INSTRUCTIONS TO FOLLOW
Your task is to quote, unchanged, only the lines from the one with "Write the bpy" through the one with "from mathutils import Vector, Matrix, Euler", both ends included.

═══ GIVEN RECORDS

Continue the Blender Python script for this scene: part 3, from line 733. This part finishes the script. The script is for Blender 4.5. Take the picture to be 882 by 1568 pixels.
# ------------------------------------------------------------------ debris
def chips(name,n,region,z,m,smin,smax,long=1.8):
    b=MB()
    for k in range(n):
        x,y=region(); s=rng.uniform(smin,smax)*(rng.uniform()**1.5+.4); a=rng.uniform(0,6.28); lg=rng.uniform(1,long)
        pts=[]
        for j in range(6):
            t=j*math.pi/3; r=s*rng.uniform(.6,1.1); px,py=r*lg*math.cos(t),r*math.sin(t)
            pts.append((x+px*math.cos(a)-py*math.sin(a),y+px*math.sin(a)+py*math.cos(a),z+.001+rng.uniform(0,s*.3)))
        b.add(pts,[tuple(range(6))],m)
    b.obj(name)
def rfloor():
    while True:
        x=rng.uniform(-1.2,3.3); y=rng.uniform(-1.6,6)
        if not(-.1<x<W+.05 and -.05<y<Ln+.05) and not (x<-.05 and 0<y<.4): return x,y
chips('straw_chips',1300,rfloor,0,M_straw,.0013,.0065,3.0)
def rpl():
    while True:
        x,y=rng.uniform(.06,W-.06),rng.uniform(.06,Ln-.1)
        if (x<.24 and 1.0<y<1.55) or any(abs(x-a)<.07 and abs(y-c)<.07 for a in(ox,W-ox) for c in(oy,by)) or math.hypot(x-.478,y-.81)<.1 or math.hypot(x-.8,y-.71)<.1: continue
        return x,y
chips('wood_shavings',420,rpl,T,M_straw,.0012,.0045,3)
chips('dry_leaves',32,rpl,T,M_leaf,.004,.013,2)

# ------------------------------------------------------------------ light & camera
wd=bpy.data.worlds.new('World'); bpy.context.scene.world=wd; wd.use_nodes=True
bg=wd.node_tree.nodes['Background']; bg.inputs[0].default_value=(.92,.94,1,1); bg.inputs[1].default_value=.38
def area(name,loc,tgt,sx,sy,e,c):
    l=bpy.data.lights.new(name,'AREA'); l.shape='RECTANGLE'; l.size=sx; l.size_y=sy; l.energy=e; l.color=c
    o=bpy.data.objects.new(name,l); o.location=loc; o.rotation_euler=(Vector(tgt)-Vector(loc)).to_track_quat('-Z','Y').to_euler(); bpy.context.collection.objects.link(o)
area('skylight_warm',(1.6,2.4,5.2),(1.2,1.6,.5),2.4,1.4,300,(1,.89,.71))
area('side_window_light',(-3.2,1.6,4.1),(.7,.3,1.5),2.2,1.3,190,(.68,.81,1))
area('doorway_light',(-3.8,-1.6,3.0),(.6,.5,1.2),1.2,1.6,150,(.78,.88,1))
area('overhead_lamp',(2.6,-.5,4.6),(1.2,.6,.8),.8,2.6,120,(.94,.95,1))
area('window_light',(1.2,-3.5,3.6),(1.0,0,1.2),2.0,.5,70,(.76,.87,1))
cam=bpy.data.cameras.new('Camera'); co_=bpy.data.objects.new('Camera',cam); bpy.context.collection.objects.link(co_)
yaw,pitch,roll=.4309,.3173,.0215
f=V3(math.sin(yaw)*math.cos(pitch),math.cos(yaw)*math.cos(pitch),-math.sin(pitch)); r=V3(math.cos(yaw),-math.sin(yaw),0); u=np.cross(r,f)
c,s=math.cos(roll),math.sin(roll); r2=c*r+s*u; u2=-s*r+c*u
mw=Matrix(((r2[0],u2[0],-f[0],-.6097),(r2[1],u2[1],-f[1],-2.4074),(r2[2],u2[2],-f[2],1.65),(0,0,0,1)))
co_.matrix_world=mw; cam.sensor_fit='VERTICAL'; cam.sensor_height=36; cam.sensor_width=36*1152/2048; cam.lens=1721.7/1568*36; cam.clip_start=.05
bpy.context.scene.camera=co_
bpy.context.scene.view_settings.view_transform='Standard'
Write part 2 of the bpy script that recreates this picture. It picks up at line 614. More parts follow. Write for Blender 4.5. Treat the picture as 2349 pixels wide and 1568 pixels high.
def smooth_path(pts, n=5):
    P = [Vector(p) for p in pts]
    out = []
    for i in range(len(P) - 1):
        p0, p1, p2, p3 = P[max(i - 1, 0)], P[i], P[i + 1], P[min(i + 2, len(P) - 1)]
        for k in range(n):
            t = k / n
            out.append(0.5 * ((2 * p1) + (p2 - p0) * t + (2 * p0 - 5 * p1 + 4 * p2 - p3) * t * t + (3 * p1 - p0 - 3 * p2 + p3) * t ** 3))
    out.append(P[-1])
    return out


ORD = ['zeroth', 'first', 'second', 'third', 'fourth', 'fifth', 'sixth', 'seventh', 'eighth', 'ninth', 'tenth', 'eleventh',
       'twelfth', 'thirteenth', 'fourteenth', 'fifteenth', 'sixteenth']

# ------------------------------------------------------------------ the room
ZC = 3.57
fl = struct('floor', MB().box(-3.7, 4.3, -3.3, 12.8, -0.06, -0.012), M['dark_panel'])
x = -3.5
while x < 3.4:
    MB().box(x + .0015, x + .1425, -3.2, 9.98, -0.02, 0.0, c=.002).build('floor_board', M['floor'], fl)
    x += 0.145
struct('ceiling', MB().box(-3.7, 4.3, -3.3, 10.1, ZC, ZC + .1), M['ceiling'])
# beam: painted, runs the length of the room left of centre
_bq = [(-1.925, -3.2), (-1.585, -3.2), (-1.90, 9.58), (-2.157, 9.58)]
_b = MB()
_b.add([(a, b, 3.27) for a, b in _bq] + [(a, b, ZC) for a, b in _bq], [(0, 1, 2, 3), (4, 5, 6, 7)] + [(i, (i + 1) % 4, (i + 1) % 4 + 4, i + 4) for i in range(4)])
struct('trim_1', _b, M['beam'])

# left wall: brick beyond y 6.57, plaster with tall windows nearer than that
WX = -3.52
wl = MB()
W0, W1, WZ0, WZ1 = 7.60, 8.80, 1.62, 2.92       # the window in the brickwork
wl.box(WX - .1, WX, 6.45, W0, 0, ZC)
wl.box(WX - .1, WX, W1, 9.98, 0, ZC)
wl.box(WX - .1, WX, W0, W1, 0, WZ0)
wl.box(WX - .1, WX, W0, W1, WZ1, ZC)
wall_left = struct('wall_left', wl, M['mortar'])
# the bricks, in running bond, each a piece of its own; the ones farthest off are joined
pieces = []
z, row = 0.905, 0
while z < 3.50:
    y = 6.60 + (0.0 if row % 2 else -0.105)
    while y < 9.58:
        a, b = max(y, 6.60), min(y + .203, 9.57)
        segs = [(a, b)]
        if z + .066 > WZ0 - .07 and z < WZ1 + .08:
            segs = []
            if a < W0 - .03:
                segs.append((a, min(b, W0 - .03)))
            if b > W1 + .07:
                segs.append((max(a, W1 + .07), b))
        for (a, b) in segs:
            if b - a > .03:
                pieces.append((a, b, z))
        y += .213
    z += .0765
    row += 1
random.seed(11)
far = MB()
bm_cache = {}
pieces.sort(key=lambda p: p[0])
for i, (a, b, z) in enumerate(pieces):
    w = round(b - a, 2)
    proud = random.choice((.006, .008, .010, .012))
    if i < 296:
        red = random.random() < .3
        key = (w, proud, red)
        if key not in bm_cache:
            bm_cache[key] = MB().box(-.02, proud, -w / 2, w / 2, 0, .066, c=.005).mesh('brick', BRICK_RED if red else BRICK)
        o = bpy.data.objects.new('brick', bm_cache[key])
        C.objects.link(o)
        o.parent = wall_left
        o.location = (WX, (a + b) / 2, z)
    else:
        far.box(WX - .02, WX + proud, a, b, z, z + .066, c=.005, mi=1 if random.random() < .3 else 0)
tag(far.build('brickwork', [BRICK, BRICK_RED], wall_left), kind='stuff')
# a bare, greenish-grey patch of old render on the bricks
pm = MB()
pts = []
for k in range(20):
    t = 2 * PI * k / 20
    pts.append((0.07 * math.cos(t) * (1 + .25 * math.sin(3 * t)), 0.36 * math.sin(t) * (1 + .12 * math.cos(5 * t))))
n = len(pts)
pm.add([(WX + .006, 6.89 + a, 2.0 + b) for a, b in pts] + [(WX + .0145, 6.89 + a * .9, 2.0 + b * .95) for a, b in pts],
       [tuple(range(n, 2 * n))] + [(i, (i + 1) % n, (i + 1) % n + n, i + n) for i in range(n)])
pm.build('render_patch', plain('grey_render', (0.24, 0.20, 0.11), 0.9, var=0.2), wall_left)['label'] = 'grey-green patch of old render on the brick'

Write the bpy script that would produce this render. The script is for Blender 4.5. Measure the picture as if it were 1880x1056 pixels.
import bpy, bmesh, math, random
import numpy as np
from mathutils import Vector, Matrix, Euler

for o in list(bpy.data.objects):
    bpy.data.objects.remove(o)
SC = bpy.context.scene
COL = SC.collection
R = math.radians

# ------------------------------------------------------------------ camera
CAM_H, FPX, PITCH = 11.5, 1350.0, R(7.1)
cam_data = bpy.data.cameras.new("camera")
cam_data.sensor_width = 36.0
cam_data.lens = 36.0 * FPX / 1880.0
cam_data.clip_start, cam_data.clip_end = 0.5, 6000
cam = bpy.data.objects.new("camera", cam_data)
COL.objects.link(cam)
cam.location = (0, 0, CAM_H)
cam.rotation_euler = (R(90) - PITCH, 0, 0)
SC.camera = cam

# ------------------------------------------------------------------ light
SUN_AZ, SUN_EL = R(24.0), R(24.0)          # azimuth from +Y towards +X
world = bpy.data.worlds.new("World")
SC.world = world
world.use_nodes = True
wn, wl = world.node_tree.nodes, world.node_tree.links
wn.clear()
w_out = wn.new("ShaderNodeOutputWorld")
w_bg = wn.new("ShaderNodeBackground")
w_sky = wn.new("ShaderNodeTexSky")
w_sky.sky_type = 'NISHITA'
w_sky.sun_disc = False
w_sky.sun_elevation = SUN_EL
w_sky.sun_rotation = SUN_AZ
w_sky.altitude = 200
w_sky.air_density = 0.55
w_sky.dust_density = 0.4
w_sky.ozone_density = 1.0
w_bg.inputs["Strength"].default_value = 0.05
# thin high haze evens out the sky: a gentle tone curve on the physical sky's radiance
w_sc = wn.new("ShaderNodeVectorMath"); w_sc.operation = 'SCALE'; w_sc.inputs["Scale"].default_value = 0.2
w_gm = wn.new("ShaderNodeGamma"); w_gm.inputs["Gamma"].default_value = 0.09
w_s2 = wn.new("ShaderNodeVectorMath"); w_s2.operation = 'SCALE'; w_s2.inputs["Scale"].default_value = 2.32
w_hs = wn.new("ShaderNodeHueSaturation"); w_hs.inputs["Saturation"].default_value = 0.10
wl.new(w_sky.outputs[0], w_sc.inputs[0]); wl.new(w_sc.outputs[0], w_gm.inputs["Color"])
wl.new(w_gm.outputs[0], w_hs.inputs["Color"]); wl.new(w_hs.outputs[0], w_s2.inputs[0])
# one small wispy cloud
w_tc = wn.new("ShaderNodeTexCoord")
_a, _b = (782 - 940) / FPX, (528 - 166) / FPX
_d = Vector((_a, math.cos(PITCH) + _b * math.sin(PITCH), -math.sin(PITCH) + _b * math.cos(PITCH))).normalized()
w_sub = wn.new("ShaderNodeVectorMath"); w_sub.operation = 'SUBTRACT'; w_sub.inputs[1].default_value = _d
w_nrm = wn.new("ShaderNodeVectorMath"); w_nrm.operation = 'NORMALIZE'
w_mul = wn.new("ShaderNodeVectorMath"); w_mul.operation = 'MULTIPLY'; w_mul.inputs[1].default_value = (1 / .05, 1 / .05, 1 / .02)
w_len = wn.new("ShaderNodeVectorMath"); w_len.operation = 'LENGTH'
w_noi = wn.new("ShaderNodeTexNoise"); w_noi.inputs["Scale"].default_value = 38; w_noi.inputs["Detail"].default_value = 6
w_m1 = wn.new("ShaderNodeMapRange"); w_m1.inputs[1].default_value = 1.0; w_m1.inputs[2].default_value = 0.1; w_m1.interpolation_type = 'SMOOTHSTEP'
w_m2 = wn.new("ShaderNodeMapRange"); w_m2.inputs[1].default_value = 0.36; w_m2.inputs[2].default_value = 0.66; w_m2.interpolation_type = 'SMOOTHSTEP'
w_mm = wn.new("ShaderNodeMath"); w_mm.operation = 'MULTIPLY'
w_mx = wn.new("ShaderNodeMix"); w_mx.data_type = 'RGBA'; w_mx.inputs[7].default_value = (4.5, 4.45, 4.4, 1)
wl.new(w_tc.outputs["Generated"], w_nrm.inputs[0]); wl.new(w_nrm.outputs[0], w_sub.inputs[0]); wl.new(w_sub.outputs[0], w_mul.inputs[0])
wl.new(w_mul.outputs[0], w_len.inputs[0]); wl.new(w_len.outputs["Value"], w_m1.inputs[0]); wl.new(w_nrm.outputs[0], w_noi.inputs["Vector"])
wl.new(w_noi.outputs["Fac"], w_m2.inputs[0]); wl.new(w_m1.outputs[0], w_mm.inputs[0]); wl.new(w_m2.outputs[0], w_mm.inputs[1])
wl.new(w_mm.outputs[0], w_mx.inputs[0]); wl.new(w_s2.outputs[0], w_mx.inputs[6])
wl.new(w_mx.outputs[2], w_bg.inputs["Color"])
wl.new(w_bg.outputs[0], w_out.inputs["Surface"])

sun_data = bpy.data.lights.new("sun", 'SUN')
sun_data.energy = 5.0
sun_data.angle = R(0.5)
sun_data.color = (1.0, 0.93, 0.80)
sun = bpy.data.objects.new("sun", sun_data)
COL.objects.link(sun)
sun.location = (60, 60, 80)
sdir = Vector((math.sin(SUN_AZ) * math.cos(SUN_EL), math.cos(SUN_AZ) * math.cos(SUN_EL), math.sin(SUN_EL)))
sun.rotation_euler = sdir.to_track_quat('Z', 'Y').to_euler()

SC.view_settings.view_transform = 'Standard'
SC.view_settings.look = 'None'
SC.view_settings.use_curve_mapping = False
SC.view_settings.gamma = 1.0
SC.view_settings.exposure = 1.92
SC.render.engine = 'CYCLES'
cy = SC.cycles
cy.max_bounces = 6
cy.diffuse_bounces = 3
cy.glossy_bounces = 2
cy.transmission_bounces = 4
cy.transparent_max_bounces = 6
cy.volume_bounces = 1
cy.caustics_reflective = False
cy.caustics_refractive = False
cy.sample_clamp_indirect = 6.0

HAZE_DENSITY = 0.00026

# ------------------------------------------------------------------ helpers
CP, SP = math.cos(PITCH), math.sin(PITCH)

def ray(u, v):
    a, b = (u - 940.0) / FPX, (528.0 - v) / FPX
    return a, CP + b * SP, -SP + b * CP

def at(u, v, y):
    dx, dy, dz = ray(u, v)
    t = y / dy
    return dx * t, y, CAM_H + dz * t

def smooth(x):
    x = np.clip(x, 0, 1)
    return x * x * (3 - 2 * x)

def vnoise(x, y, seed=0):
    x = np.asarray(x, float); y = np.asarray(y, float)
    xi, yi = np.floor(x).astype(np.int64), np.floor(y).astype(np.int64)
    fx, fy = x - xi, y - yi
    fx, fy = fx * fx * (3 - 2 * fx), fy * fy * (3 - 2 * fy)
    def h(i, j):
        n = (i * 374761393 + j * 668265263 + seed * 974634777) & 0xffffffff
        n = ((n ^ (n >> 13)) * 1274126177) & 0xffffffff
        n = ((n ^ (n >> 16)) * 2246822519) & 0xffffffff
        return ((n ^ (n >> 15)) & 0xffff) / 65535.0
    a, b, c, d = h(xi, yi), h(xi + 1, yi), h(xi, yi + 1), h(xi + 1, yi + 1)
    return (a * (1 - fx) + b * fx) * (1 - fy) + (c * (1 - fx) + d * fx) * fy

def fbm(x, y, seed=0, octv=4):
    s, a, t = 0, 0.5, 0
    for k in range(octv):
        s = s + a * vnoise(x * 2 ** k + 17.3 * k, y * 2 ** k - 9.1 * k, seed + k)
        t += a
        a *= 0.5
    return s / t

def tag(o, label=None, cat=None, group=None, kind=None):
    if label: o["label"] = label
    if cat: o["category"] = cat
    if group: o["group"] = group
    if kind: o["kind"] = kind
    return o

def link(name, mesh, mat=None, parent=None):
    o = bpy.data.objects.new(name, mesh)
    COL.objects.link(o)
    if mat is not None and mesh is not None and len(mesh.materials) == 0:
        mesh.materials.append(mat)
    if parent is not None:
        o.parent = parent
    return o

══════

THE COMPLETED TASK
Write the bpy script that would produce this render. The script is for Blender 4.5. Measure the picture as if it were 1880x1056 pixels.
import bpy, bmesh, math, random
import numpy as np
from mathutils import Vector, Matrix, Euler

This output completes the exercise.